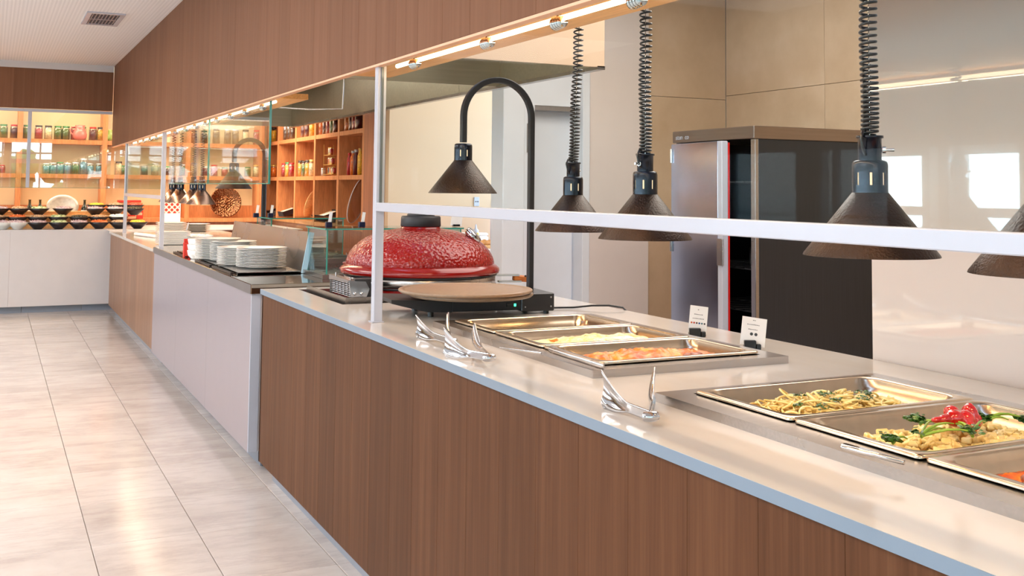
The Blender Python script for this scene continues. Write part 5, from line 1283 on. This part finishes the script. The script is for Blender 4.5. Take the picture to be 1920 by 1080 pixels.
for v_, lab, (ax, bx_) in ((v2, 'strips of raw red meat in the nearer glass display box', (.14, .5)),):
    b = MB()
    for k in range(26):
        M = T(random.uniform(ax, bx_), random.uniform(.08, .26), .012 + random.uniform(0, .03)) @ Matrix.Rotation(random.uniform(0, 6.3), 4, 'Z'); b.sphere((0, 0, 0), random.uniform(.018, .03), 8, 5, (1.3, .6, .4), M, .2)
    tag(b.build('raw_meat', food_mat('raw_meat_red', [(.3, srgb(150, 40, 44)), (.55, srgb(200, 90, 90)), (.75, srgb(236, 190, 180))], 40), None, tuple(v_.location)), lab, 'meat', None, 'stuff')
for px, py, base, lab in ((480, 408, (1.86, 7.35, 1.2063), 'small black card holder with a thin white pick, left on the far display box'), (507, 408, (1.98, 7.35, 1.2063), 'small black card holder on the far display box, right of the first'),
                      (616, 428, (1.725, 5.80, 1.1943), 'black holder with a white card on the near display box'), (678, 428, (1.93, 5.80, 1.1943), 'black card holder on the near display box, nearer the dome')):
    q = P(px, py, y=base[1]); o = thing('card_holder', lab, 'card holder', (q.x, base[1], base[2]), 0, 'card holders on the display boxes')
    MB().cbox(-.018, .018, -.012, .012, 0, .030, .002).build('holder_block', plain('navy_block', srgb(20, 22, 50), .3), o)
    MB().box(-.008, .010, -.003, -.001, .015, .085, R('Y', 8)).build('card', M_PAPER, o)
for q, lab, c in ((P(538, 436, y=7.0), 'white squeeze bottle standing beyond the slanted panel', M_WFRAME), (P(733, 440, y=6.15), 'yellow mustard bottle seen behind the white post', CONT['yellow'])):
    z_ = .929; o = thing('squeeze_bottle', lab, 'bottle', (q.x, q.y, z_))
    hh = q.z + .035 - z_
    MB().lathe([(0, 0), (.034, 0), (.035, .01), (.035, hh * .72), (.024, hh * .80)], 20).build('bottle_body', c, o)
    MB().lathe([(.026, hh * .78), (.026, hh * .84), (.010, hh * .88), (.004, hh), (0, hh)], 14).build('nozzle', M_WFRAME, o)
q = P(855, 440, y=5.8)
o = thing('menu_card', 'plain white menu card standing behind the grill dome', 'sign', (q.x, 5.8, 1.195), 0)
MB().box(-.035, .035, 0, .0015, .004, .105, R('Y', 6)).build('card', M_PAPER, o); MB().box(-.02, .02, -.012, .012, 0, .012).build('card_stand', M_DARK, o)
gn = thing('counter_lamp', 'second black curved pole lamp on the steel counter, seen through the hanging glass', 'lamp stand', (1.98, 8.35, .929))
MB().cbox(-.10, .07, -.09, .09, 0, .045, .004).build('heated_base', M_BLACKM, gn)
q = P(438, 350, y=8.35); q2 = P(495, 350, y=8.35)
gooseneck(gn, q2.x - 1.98, 0, q.x - 1.98, 0, 1.398 - .929, P(465, 262, y=8.35).z - .929, base_z=.03, w=.016)
sb_ = thing('lamp_head', None, None, (q.x - 1.98, 0, 1.398 - .929)); sb_.parent = gn; lamp_head(sb_, 0)
# serving counter behind the steel worktop (kitchen side)
# ================================================================ GARDEN OUTSIDE THE WINDOWS BEHIND THE CAMERA
MB().box(-16, 14, -18, -5.2, -.14, -.12).build('ground', plain('garden_ground', srgb(110, 130, 80), .9), kind='structure')
M_FOL = food_mat('foliage', [(.3, srgb(50, 90, 40)), (.5, srgb(90, 140, 70)), (.75, srgb(150, 190, 110))], 9, .6, .8, 0)
for k, (x, y, h) in enumerate(((-5.5, -8.0, 2.6), (-3.6, -8.6, 2.9), (-1.6, -7.8, 2.2), (.3, -8.4, 2.7), (2.2, -7.9, 2.4), (4.2, -8.6, 2.8))):
    o = thing('garden_shrub', f'leafy green garden shrub, {ORD[k]} from the side wall, outside the tall windows', 'shrub', (x, y, -.12), 0, 'garden shrubs outside')
    MB().tube([(0, 0, 0), (.05, 0, h * .4), (0, .05, h * .7)], [.07, .05, .03], 8).build('trunk', M_REDWOOD, o)
    b = MB()
    for j in range(14): b.sphere((random.uniform(-.7, .7), random.uniform(-.4, .4), h * random.uniform(.25, .9)), random.uniform(.3, .5), 9, 6, (1, 1, .9), None, .25)
    b.build('foliage', M_FOL, o, kind='stuff')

---

[Goal] Return the listing above in full and without alteration, excluding its pictures.

[Response to the task]
The Blender Python script for this scene continues. Write part 5, from line 1283 on. This part finishes the script. The script is for Blender 4.5. Take the picture to be 1920 by 1080 pixels.
for v_, lab, (ax, bx_) in ((v2, 'strips of raw red meat in the nearer glass display box', (.14, .5)),):
    b = MB()
    for k in range(26):
        M = T(random.uniform(ax, bx_), random.uniform(.08, .26), .012 + random.uniform(0, .03)) @ Matrix.Rotation(random.uniform(0, 6.3), 4, 'Z'); b.sphere((0, 0, 0), random.uniform(.018, .03), 8, 5, (1.3, .6, .4), M, .2)
    tag(b.build('raw_meat', food_mat('raw_meat_red', [(.3, srgb(150, 40, 44)), (.55, srgb(200, 90, 90)), (.75, srgb(236, 190, 180))], 40), None, tuple(v_.location)), lab, 'meat', None, 'stuff')
for px, py, base, lab in ((480, 408, (1.86, 7.35, 1.2063), 'small black card holder with a thin white pick, left on the far display box'), (507, 408, (1.98, 7.35, 1.2063), 'small black card holder on the far display box, right of the first'),
                      (616, 428, (1.725, 5.80, 1.1943), 'black holder with a white card on the near display box'), (678, 428, (1.93, 5.80, 1.1943), 'black card holder on the near display box, nearer the dome')):
    q = P(px, py, y=base[1]); o = thing('card_holder', lab, 'card holder', (q.x, base[1], base[2]), 0, 'card holders on the display boxes')
    MB().cbox(-.018, .018, -.012, .012, 0, .030, .002).build('holder_block', plain('navy_block', srgb(20, 22, 50), .3), o)
    MB().box(-.008, .010, -.003, -.001, .015, .085, R('Y', 8)).build('card', M_PAPER, o)
for q, lab, c in ((P(538, 436, y=7.0), 'white squeeze bottle standing beyond the slanted panel', M_WFRAME), (P(733, 440, y=6.15), 'yellow mustard bottle seen behind the white post', CONT['yellow'])):
    z_ = .929; o = thing('squeeze_bottle', lab, 'bottle', (q.x, q.y, z_))
    hh = q.z + .035 - z_
    MB().lathe([(0, 0), (.034, 0), (.035, .01), (.035, hh * .72), (.024, hh * .80)], 20).build('bottle_body', c, o)
    MB().lathe([(.026, hh * .78), (.026, hh * .84), (.010, hh * .88), (.004, hh), (0, hh)], 14).build('nozzle', M_WFRAME, o)
q = P(855, 440, y=5.8)
o = thing('menu_card', 'plain white menu card standing behind the grill dome', 'sign', (q.x, 5.8, 1.195), 0)
MB().box(-.035, .035, 0, .0015, .004, .105, R('Y', 6)).build('card', M_PAPER, o); MB().box(-.02, .02, -.012, .012, 0, .012).build('card_stand', M_DARK, o)
gn = thing('counter_lamp', 'second black curved pole lamp on the steel counter, seen through the hanging glass', 'lamp stand', (1.98, 8.35, .929))
MB().cbox(-.10, .07, -.09, .09, 0, .045, .004).build('heated_base', M_BLACKM, gn)
q = P(438, 350, y=8.35); q2 = P(495, 350, y=8.35)
gooseneck(gn, q2.x - 1.98, 0, q.x - 1.98, 0, 1.398 - .929, P(465, 262, y=8.35).z - .929, base_z=.03, w=.016)
sb_ = thing('lamp_head', None, None, (q.x - 1.98, 0, 1.398 - .929)); sb_.parent = gn; lamp_head(sb_, 0)
# serving counter behind the steel worktop (kitchen side)
# ================================================================ GARDEN OUTSIDE THE WINDOWS BEHIND THE CAMERA
MB().box(-16, 14, -18, -5.2, -.14, -.12).build('ground', plain('garden_ground', srgb(110, 130, 80), .9), kind='structure')
M_FOL = food_mat('foliage', [(.3, srgb(50, 90, 40)), (.5, srgb(90, 140, 70)), (.75, srgb(150, 190, 110))], 9, .6, .8, 0)
for k, (x, y, h) in enumerate(((-5.5, -8.0, 2.6), (-3.6, -8.6, 2.9), (-1.6, -7.8, 2.2), (.3, -8.4, 2.7), (2.2, -7.9, 2.4), (4.2, -8.6, 2.8))):
    o = thing('garden_shrub', f'leafy green garden shrub, {ORD[k]} from the side wall, outside the tall windows', 'shrub', (x, y, -.12), 0, 'garden shrubs outside')
    MB().tube([(0, 0, 0), (.05, 0, h * .4), (0, .05, h * .7)], [.07, .05, .03], 8).build('trunk', M_REDWOOD, o)
    b = MB()
    for j in range(14): b.sphere((random.uniform(-.7, .7), random.uniform(-.4, .4), h * random.uniform(.25, .9)), random.uniform(.3, .5), 9, 6, (1, 1, .9), None, .25)
    b.build('foliage', M_FOL, o, kind='stuff')